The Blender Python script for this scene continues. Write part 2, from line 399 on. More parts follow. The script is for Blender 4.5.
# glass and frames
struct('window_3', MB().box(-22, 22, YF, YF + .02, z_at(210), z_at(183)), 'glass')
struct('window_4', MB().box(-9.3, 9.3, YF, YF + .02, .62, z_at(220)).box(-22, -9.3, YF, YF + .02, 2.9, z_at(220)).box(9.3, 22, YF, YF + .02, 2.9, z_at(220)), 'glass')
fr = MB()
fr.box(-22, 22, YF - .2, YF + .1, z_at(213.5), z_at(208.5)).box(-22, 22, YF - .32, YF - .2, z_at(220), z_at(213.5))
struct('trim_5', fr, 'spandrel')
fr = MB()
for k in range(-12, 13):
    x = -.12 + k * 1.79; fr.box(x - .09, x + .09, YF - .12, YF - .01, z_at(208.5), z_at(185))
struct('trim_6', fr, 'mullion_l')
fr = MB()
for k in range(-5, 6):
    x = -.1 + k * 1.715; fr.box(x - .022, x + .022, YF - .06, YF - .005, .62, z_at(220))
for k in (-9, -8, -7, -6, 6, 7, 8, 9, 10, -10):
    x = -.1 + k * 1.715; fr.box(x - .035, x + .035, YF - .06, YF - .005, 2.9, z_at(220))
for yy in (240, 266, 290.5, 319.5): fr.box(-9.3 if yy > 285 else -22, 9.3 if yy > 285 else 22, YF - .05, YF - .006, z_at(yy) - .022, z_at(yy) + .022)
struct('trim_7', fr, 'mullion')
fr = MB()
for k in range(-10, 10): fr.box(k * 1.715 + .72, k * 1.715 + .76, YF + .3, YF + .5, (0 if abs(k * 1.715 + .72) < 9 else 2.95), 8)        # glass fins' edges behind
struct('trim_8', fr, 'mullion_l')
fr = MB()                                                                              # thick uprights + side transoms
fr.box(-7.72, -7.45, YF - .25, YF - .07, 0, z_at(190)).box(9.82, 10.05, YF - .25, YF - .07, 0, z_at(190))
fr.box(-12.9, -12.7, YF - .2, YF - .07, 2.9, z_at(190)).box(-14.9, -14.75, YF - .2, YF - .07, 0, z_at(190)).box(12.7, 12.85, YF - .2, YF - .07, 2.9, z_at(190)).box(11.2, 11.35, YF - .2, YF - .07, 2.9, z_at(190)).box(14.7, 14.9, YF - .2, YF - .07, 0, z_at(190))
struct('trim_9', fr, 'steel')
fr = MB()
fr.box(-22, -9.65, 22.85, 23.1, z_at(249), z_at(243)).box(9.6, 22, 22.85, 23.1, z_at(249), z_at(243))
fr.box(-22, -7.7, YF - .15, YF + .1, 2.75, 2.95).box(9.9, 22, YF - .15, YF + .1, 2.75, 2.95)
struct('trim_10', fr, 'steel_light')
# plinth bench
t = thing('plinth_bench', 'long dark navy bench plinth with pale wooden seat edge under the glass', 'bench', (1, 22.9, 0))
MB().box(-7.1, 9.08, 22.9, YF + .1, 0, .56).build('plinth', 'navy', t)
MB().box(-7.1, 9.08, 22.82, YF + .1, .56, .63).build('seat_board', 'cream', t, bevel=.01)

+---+

## Aim of the exercise
Repeat the material above in full, quoting it exactly.

## Expected output
The Blender Python script for this scene continues. Write part 2, from line 399 on. More parts follow. The script is for Blender 4.5.
# glass and frames
struct('window_3', MB().box(-22, 22, YF, YF + .02, z_at(210), z_at(183)), 'glass')
struct('window_4', MB().box(-9.3, 9.3, YF, YF + .02, .62, z_at(220)).box(-22, -9.3, YF, YF + .02, 2.9, z_at(220)).box(9.3, 22, YF, YF + .02, 2.9, z_at(220)), 'glass')
fr = MB()
fr.box(-22, 22, YF - .2, YF + .1, z_at(213.5), z_at(208.5)).box(-22, 22, YF - .32, YF - .2, z_at(220), z_at(213.5))
struct('trim_5', fr, 'spandrel')
fr = MB()
for k in range(-12, 13):
    x = -.12 + k * 1.79; fr.box(x - .09, x + .09, YF - .12, YF - .01, z_at(208.5), z_at(185))
struct('trim_6', fr, 'mullion_l')
fr = MB()
for k in range(-5, 6):
    x = -.1 + k * 1.715; fr.box(x - .022, x + .022, YF - .06, YF - .005, .62, z_at(220))
for k in (-9, -8, -7, -6, 6, 7, 8, 9, 10, -10):
    x = -.1 + k * 1.715; fr.box(x - .035, x + .035, YF - .06, YF - .005, 2.9, z_at(220))
for yy in (240, 266, 290.5, 319.5): fr.box(-9.3 if yy > 285 else -22, 9.3 if yy > 285 else 22, YF - .05, YF - .006, z_at(yy) - .022, z_at(yy) + .022)
struct('trim_7', fr, 'mullion')
fr = MB()
for k in range(-10, 10): fr.box(k * 1.715 + .72, k * 1.715 + .76, YF + .3, YF + .5, (0 if abs(k * 1.715 + .72) < 9 else 2.95), 8)        # glass fins' edges behind
struct('trim_8', fr, 'mullion_l')
fr = MB()                                                                              # thick uprights + side transoms
fr.box(-7.72, -7.45, YF - .25, YF - .07, 0, z_at(190)).box(9.82, 10.05, YF - .25, YF - .07, 0, z_at(190))
fr.box(-12.9, -12.7, YF - .2, YF - .07, 2.9, z_at(190)).box(-14.9, -14.75, YF - .2, YF - .07, 0, z_at(190)).box(12.7, 12.85, YF - .2, YF - .07, 2.9, z_at(190)).box(11.2, 11.35, YF - .2, YF - .07, 2.9, z_at(190)).box(14.7, 14.9, YF - .2, YF - .07, 0, z_at(190))
struct('trim_9', fr, 'steel')
fr = MB()
fr.box(-22, -9.65, 22.85, 23.1, z_at(249), z_at(243)).box(9.6, 22, 22.85, 23.1, z_at(249), z_at(243))
fr.box(-22, -7.7, YF - .15, YF + .1, 2.75, 2.95).box(9.9, 22, YF - .15, YF + .1, 2.75, 2.95)
struct('trim_10', fr, 'steel_light')
# plinth bench
t = thing('plinth_bench', 'long dark navy bench plinth with pale wooden seat edge under the glass', 'bench', (1, 22.9, 0))
MB().box(-7.1, 9.08, 22.9, YF + .1, 0, .56).build('plinth', 'navy', t)
MB().box(-7.1, 9.08, 22.82, YF + .1, .56, .63).build('seat_board', 'cream', t, bevel=.01)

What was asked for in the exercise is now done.